The Bible gives the name of Elisheba's father (Amminadab), brother (Nahshon), husband (Aaron), and sons (Nadab, Abihu, Eleazar, and Ithamar) in a single verse. (Exodus 6:23 ) The Bible does not specifically state when she was married or even when she was born.

2478 AM (1527 BC) is the latest possible year of her marriage. All four of her sons were consecrated into the Aaronic priesthood during the first year of the wanderings of Israel, in 2514 AM (ca. 1491-90 BC). The youngest of them must, therefore, have been at least 30 years old by then, and the eldest of four must have been 33 years old or older.

She and her husband Aaron were actually two generations apart, on account of the rapid engendering of her ancestors Pharez and Hezron before the first seventy souls of Jacob entered Egypt.

Genealogy

Elisheba represents a branch in the direct line of descent to Jesus Christ, through her father Amminadab of Judah.[1] Furthermore, through her marriage to Aaron, she is a direct ancestress of John the Baptist.

Significance of the name

The name Elisheba speaks of God and of oaths, and therefore speaks of faith. The root sheva is the Hebrew word for seven, and seven has always been symbolic of God's faithfulness.

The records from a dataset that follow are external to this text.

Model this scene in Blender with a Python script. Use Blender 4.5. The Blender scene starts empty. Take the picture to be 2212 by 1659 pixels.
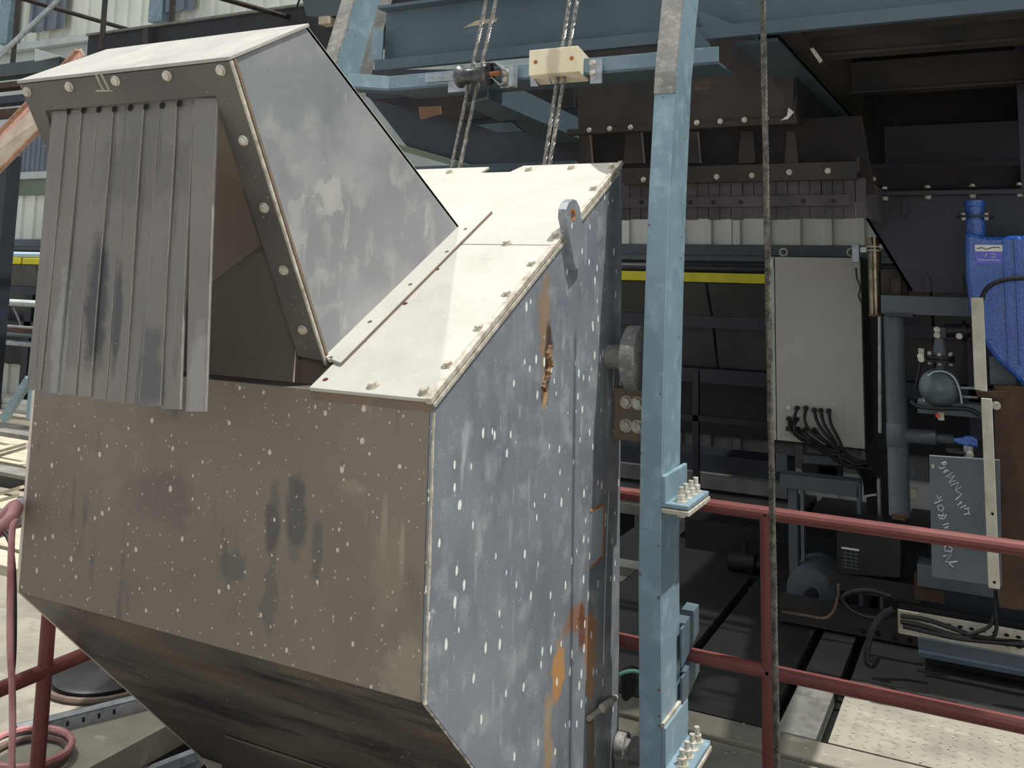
import bpy, bmesh, math, random
from mathutils import Vector, Matrix
from mathutils.geometry import tessellate_polygon
random.seed(7)
S = bpy.context.scene
COL = S.collection
# ------------------------------------------------------------------ camera
# measured from the photograph: vanishing points of the steelwork give focal length, principal point and tilt
FPX, CX, CY = 2010.0, 1106.0, 333.0
EYE = Vector((0, 0, 1.74))
AX = Vector((0.88857265, 0.03685324, 0.4572532))      # world X, Y, Z in camera axes
AY = Vector((0.45825263, -0.11705217, -0.88108076))
AZ = Vector((0.02105179, 0.99244175, -0.12089745))
ROT = Matrix((AX, AY, AZ))
cam_d = bpy.data.cameras.new('camera'); cam = bpy.data.objects.new('camera', cam_d); COL.objects.link(cam)
cam_d.sensor_fit = 'HORIZONTAL'; cam_d.sensor_width = 36.0; cam_d.lens = 36.0 * FPX / 2212
cam_d.shift_y = -(829.5 - CY) / 2212
cam_d.clip_start = 0.05; cam_d.clip_end = 300
cam.matrix_world = Matrix.Translation(EYE) @ ROT.to_4x4()
S.camera = cam
# ------------------------------------------------------------------ sky, sun, exposure
w = bpy.data.worlds.new('sky'); S.world = w; w.use_nodes = True
wt = w.node_tree; bg = wt.nodes['Background']
sky = wt.nodes.new('ShaderNodeTexSky'); sky.sky_type = 'NISHITA'; sky.sun_disc = False
sky.sun_elevation = math.radians(72); sky.sun_rotation = math.radians(60); sky.air_density = 1.3; sky.dust_density = 3.0
mixw = wt.nodes.new('ShaderNodeMix'); mixw.data_type = 'RGBA'; mixw.inputs['Factor'].default_value = 1.0
wt.links.new(sky.outputs[0], mixw.inputs[6]); mixw.inputs[7].default_value = (0.88, 0.94, 1, 1)
wt.links.new(mixw.outputs[2], bg.inputs[0]); bg.inputs[1].default_value = 0.62
def sun(name, d, e, ang, col):
    l = bpy.data.lights.new(name, 'SUN'); l.energy = e; l.angle = math.radians(ang); l.color = col
    o = bpy.data.objects.new(name, l); COL.objects.link(o)
    o.rotation_euler = Vector(d).to_track_quat('-Z', 'Y').to_euler(); o.location = (3, 0, 12)
    return o
sun('sun', (-0.34, -0.06, -0.94), 4.8, 0.6, (1.0, 0.975, 0.94))
sun('window_glint', (0.39, 0.06, -0.89), 1.3, 0.9, (1.0, 0.97, 0.92))      # sun thrown back by the glazing across the yard
# the phone's own flash beside its lens: it lights the glints on the blue casing, the sphere and the bolts in the dark bay
fl_ = bpy.data.lights.new('phone_flash', 'POINT'); fl_.energy = 20.0; fl_.shadow_soft_size = .008; fl_.color = (1.0, .98, .95)
fo_ = bpy.data.objects.new('phone_flash', fl_); COL.objects.link(fo_); fo_.location = EYE + Vector((.012, 0, .02))
S.view_settings.view_transform = 'Standard'; S.view_settings.look = 'None'
S.view_settings.exposure = 0.0; S.view_settings.gamma = 1.0; S.view_settings.use_curve_mapping = False

# ------------------------------------------------------------------ helpers
def at(u, v, x=None, y=None, z=None):
    """real-world point seen at photo pixel (u, v) on the plane x=, y= or z= (metres)"""
    d = ROT @ Vector(((u - CX) / FPX, -(v - CY) / FPX, -1.0))
    t = (x - EYE.x) / d.x if x is not None else (y - EYE.y) / d.y if y is not None else (z - EYE.z) / d.z
    return EYE + d * t
def onplane(u, v, p0, n):
    d = ROT @ Vector(((u - CX) / FPX, -(v - CY) / FPX, -1.0))
    return EYE + d * ((Vector(p0) - EYE).dot(n) / d.dot(n))

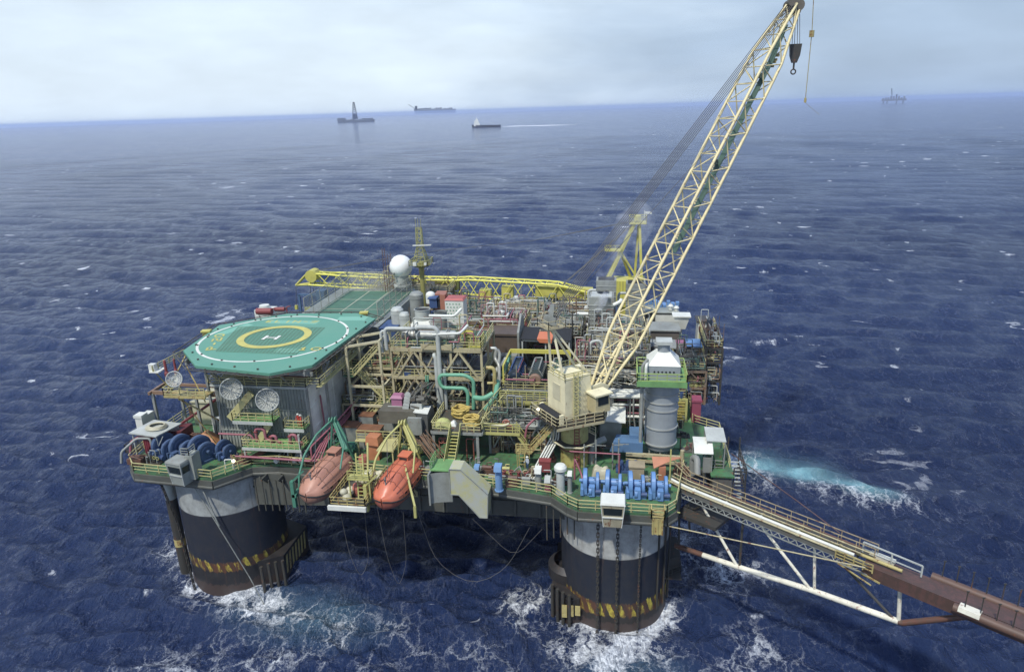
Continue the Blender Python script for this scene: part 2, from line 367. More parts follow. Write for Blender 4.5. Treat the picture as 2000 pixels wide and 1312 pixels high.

"Elisheba" and "Elizabeth" are actually the same name. "Elizabeth" is a Greek form, but it does not use a root that means seven. Instead it uses a word very close to the Hebrew word for cutting, which in turn is the root of the Hebrew word for a covenant, which is literally a sworn contract.

Elisheba in fiction

Elisheba appears in one motion picture project depicting the Exodus of Israel. In the Cecil B. DeMille production The Ten Commandments, she appears by Aaron's side on the night of the first Passover.

Reference

  1. Blank, Wayne. "Entry for Elisheba." Daily Bible Study, n.d. Accessed December 4, 2008.